[TO DO]
Return the entries below verbatim. Pictures stay out.

***

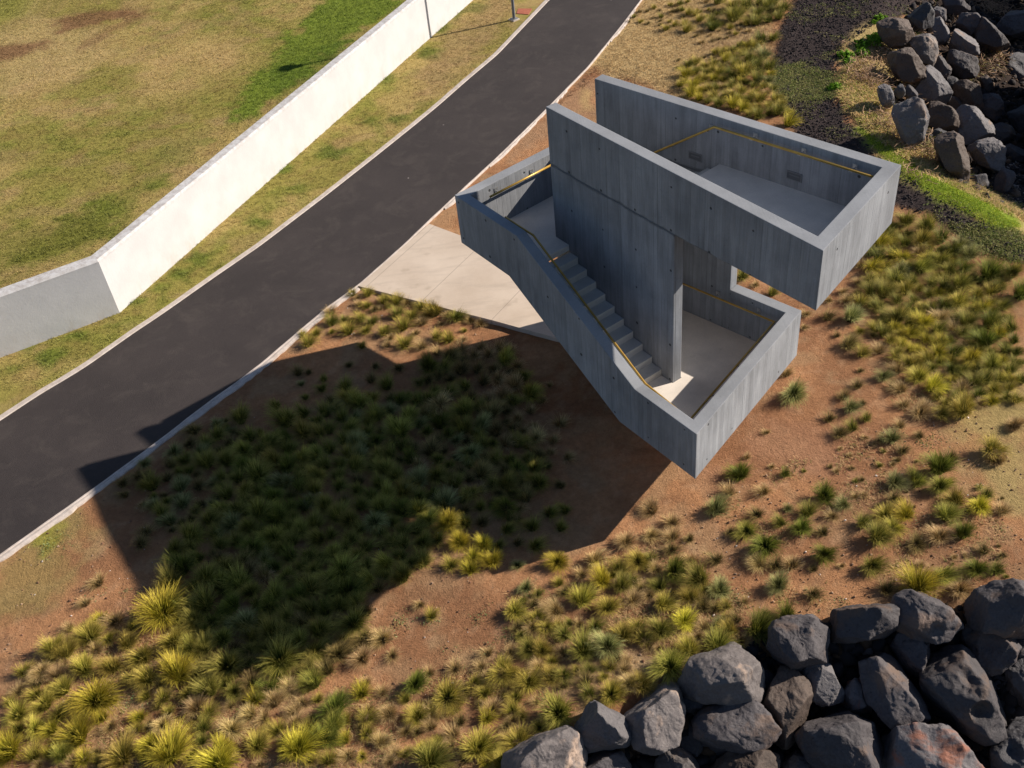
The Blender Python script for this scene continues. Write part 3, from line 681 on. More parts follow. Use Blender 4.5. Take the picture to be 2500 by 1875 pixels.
bmesh.ops.recalc_face_normals(bm, faces=bm.faces); bmesh.ops.triangulate(bm, faces=[f for f in bm.faces if len(f.verts) > 4])
me = bpy.data.meshes.new('pavement'); bm.to_mesh(me); bm.free()
tag(obj('pavement', me, MAT['pad'].m), kind='structure')

# ------------------------------------------------------------------ white boundary wall
w0, w1 = WALLB; dw = unit(w1-w0); wfar = w1+dw*22; dl = unit(WL-w0); wleft = WL+dl*22
TH, HW = .34, 1.63
def wall_run(st, name, mat, parent):
    bm = bmesh.new(); uvl = None; R = []; L = 0; U = []
    pts = []
    for (a, ia), (b, ib) in zip(st[:-1], st[1:]):
        n = max(1, int(np.linalg.norm(b-a)/.35))
        for k in range(n): t = k/n; pts.append((a*(1-t)+b*t, ia*(1-t)+ib*t))
    pts.append(st[-1])
    for k, (o, i) in enumerate(pts):
        j = lambda s: .010*(vnoise(k*.31+s, s*3.3)-.5)
        nrm = unit(o-i)
        prof = [(o, -.3), (o, .55), (o, 1.2), (o, HW-.05), (o-nrm*.045, HW), (i+nrm*.045, HW+.005), (i, HW-.05), (i, -.3)]
        R.append([bm.verts.new((*(p+nrm*j(m)), z+(j(m+5)*.8 if 3 <= m <= 6 else 0))) for m, (p, z) in enumerate(prof)])
    for a, b in zip(R[:-1], R[1:]):
        for k in range(7): bm.faces.new((a[k], a[k+1], b[k+1], b[k]))
    bm.faces.new(R[0]); bm.faces.new(R[-1][::-1]); bmesh.ops.recalc_face_normals(bm, faces=bm.faces)
    uvl = bm.loops.layers.uv.new('UVMap')
    for f in bm.faces:
        for l in f.loops: l[uvl].uv = (l.vert.co.x+l.vert.co.y, l.vert.co.z)
    me = bpy.data.meshes.new(name); bm.to_mesh(me); bm.free()
    for p in me.polygons: p.use_smooth = True
    me.set_sharp_from_angle(angle=RAD(14)); return obj(name, me, mat, parent)
nr_ = left(dw); nl_ = -left(dl)
i0 = isect(w0+nr_*TH, dw, w0+nl_*TH, dl)
wall = wall_run([(wleft, wleft+nl_*TH), (w0, i0), (wfar, wfar+nr_*TH)], 'boundary_wall', MAT['whitewash'], None)
tag(wall, 'long whitewashed masonry wall with a bend and a grimy top between the lawn and the grass strip', 'wall')

# ------------------------------------------------------------------ street lamp and red cover
pb = flat(cD(1110.5, 41)); lz = -.03
lamp = empty('street_lamp', (*pb, lz)); tag(lamp, 'slim dark grey lamp post bolted to a square concrete foot on the grass strip', 'street lamp')
def cyl(r0, r1, z0, z1, seg=20, c=(0, 0)):
    bm = bmesh.new(); a = [bm.verts.new((c[0]+r0*math.cos(k/seg*6.2832), c[1]+r0*math.sin(k/seg*6.2832), z0)) for k in range(seg)]
    b = [bm.verts.new((c[0]+r1*math.cos(k/seg*6.2832), c[1]+r1*math.sin(k/seg*6.2832), z1)) for k in range(seg)]
    for k in range(seg): bm.faces.new((a[k], a[(k+1) % seg], b[(k+1) % seg], b[k]))
    bm.faces.new(a[::-1]); bm.faces.new(b); return bm
def lcl(bm, name, mat, parent, smooth=False):
    bmesh.ops.recalc_face_normals(bm, faces=bm.faces); me = bpy.data.meshes.new(name); bm.to_mesh(me); bm.free()
    for p in me.polygons: p.use_smooth = smooth
    me.set_sharp_from_angle(angle=RAD(35)); return obj(name, me, mat, parent, keep=False)
lcl(cyl(.058, .045, .04, 4.25), 'pole', MAT['post'], lamp, True)
lcl(box_bm((0, 0, .01), (.8, .6, 0), (-.6, .8, 0), (0, 0, 1), .30, .30, .05), 'foot', MAT['kerb'], lamp)
bp = lcl(box_bm((0, 0, .045), (.8, .6, 0), (-.6, .8, 0), (0, 0, 1), .22, .22, .02), 'base_plate', MAT['steel'], lamp)
for a, b in ((1, 1), (1, -1), (-1, 1), (-1, -1)):
    lcl(cyl(.012, .012, .055, .09, 8, (.085*a*.8-.085*b*.6, .085*a*.6+.085*b*.8)), 'bolt', MAT['steel'], bp)
hd = lcl(cyl(.13, .20, 4.25, 4.52), 'lantern', MAT['opal'], lamp, True)
lcl(cyl(.30, .05, 4.52, 4.60), 'lantern_cap', MAT['post'], hd, True)
rc = [flat((1265, 20)), flat((1299, 20)), flat((1290, 34)), flat((1261, 32))]
ctr = sum(rc)/4; bm = bmesh.new(); lo = [bm.verts.new((*(p-ctr), -.05)) for p in rc]; hi = [bm.verts.new((*(p-ctr), .02)) for p in rc]
bm.faces.new(hi); [bm.faces.new((lo[i], lo[(i+1) % 4], hi[(i+1) % 4], hi[i])) for i in range(4)]
bmesh.ops.recalc_face_normals(bm, faces=bm.faces); me = bpy.data.meshes.new('inspection_cover'); bm.to_mesh(me); bm.free()
o = obj('inspection_cover', me, MAT['redcover']); o.location = (*ctr, -.03); tag(o, 'flat brick-red inspection cover set in the grass beside the lamp post', 'cover')

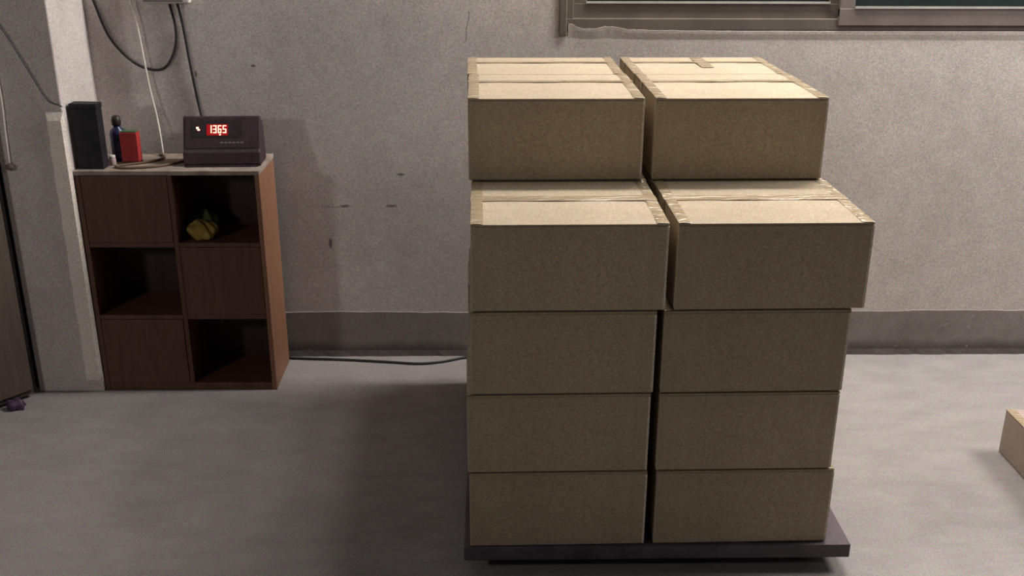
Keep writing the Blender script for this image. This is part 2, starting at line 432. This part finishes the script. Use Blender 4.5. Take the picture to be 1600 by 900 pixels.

***

[RESPONSE TO THIS EXERCISE]
The Blender Python script for this scene continues. Write part 3, from line 681 on. More parts follow. Use Blender 4.5. Take the picture to be 2500 by 1875 pixels.
bmesh.ops.recalc_face_normals(bm, faces=bm.faces); bmesh.ops.triangulate(bm, faces=[f for f in bm.faces if len(f.verts) > 4])
me = bpy.data.meshes.new('pavement'); bm.to_mesh(me); bm.free()
tag(obj('pavement', me, MAT['pad'].m), kind='structure')

# ------------------------------------------------------------------ white boundary wall
w0, w1 = WALLB; dw = unit(w1-w0); wfar = w1+dw*22; dl = unit(WL-w0); wleft = WL+dl*22
TH, HW = .34, 1.63
def wall_run(st, name, mat, parent):
    bm = bmesh.new(); uvl = None; R = []; L = 0; U = []
    pts = []
    for (a, ia), (b, ib) in zip(st[:-1], st[1:]):
        n = max(1, int(np.linalg.norm(b-a)/.35))
        for k in range(n): t = k/n; pts.append((a*(1-t)+b*t, ia*(1-t)+ib*t))
    pts.append(st[-1])
    for k, (o, i) in enumerate(pts):
        j = lambda s: .010*(vnoise(k*.31+s, s*3.3)-.5)
        nrm = unit(o-i)
        prof = [(o, -.3), (o, .55), (o, 1.2), (o, HW-.05), (o-nrm*.045, HW), (i+nrm*.045, HW+.005), (i, HW-.05), (i, -.3)]
        R.append([bm.verts.new((*(p+nrm*j(m)), z+(j(m+5)*.8 if 3 <= m <= 6 else 0))) for m, (p, z) in enumerate(prof)])
    for a, b in zip(R[:-1], R[1:]):
        for k in range(7): bm.faces.new((a[k], a[k+1], b[k+1], b[k]))
    bm.faces.new(R[0]); bm.faces.new(R[-1][::-1]); bmesh.ops.recalc_face_normals(bm, faces=bm.faces)
    uvl = bm.loops.layers.uv.new('UVMap')
    for f in bm.faces:
        for l in f.loops: l[uvl].uv = (l.vert.co.x+l.vert.co.y, l.vert.co.z)
    me = bpy.data.meshes.new(name); bm.to_mesh(me); bm.free()
    for p in me.polygons: p.use_smooth = True
    me.set_sharp_from_angle(angle=RAD(14)); return obj(name, me, mat, parent)
nr_ = left(dw); nl_ = -left(dl)
i0 = isect(w0+nr_*TH, dw, w0+nl_*TH, dl)
wall = wall_run([(wleft, wleft+nl_*TH), (w0, i0), (wfar, wfar+nr_*TH)], 'boundary_wall', MAT['whitewash'], None)
tag(wall, 'long whitewashed masonry wall with a bend and a grimy top between the lawn and the grass strip', 'wall')

# ------------------------------------------------------------------ street lamp and red cover
pb = flat(cD(1110.5, 41)); lz = -.03
lamp = empty('street_lamp', (*pb, lz)); tag(lamp, 'slim dark grey lamp post bolted to a square concrete foot on the grass strip', 'street lamp')
def cyl(r0, r1, z0, z1, seg=20, c=(0, 0)):
    bm = bmesh.new(); a = [bm.verts.new((c[0]+r0*math.cos(k/seg*6.2832), c[1]+r0*math.sin(k/seg*6.2832), z0)) for k in range(seg)]
    b = [bm.verts.new((c[0]+r1*math.cos(k/seg*6.2832), c[1]+r1*math.sin(k/seg*6.2832), z1)) for k in range(seg)]
    for k in range(seg): bm.faces.new((a[k], a[(k+1) % seg], b[(k+1) % seg], b[k]))
    bm.faces.new(a[::-1]); bm.faces.new(b); return bm
def lcl(bm, name, mat, parent, smooth=False):
    bmesh.ops.recalc_face_normals(bm, faces=bm.faces); me = bpy.data.meshes.new(name); bm.to_mesh(me); bm.free()
    for p in me.polygons: p.use_smooth = smooth
    me.set_sharp_from_angle(angle=RAD(35)); return obj(name, me, mat, parent, keep=False)
lcl(cyl(.058, .045, .04, 4.25), 'pole', MAT['post'], lamp, True)
lcl(box_bm((0, 0, .01), (.8, .6, 0), (-.6, .8, 0), (0, 0, 1), .30, .30, .05), 'foot', MAT['kerb'], lamp)
bp = lcl(box_bm((0, 0, .045), (.8, .6, 0), (-.6, .8, 0), (0, 0, 1), .22, .22, .02), 'base_plate', MAT['steel'], lamp)
for a, b in ((1, 1), (1, -1), (-1, 1), (-1, -1)):
    lcl(cyl(.012, .012, .055, .09, 8, (.085*a*.8-.085*b*.6, .085*a*.6+.085*b*.8)), 'bolt', MAT['steel'], bp)
hd = lcl(cyl(.13, .20, 4.25, 4.52), 'lantern', MAT['opal'], lamp, True)
lcl(cyl(.30, .05, 4.52, 4.60), 'lantern_cap', MAT['post'], hd, True)
rc = [flat((1265, 20)), flat((1299, 20)), flat((1290, 34)), flat((1261, 32))]
ctr = sum(rc)/4; bm = bmesh.new(); lo = [bm.verts.new((*(p-ctr), -.05)) for p in rc]; hi = [bm.verts.new((*(p-ctr), .02)) for p in rc]
bm.faces.new(hi); [bm.faces.new((lo[i], lo[(i+1) % 4], hi[(i+1) % 4], hi[i])) for i in range(4)]
bmesh.ops.recalc_face_normals(bm, faces=bm.faces); me = bpy.data.meshes.new('inspection_cover'); bm.to_mesh(me); bm.free()
o = obj('inspection_cover', me, MAT['redcover']); o.location = (*ctr, -.03); tag(o, 'flat brick-red inspection cover set in the grass beside the lamp post', 'cover')

Keep writing the Blender script for this image. This is part 2, starting at line 432. This part finishes the script. Use Blender 4.5. Take the picture to be 1600 by 900 pixels.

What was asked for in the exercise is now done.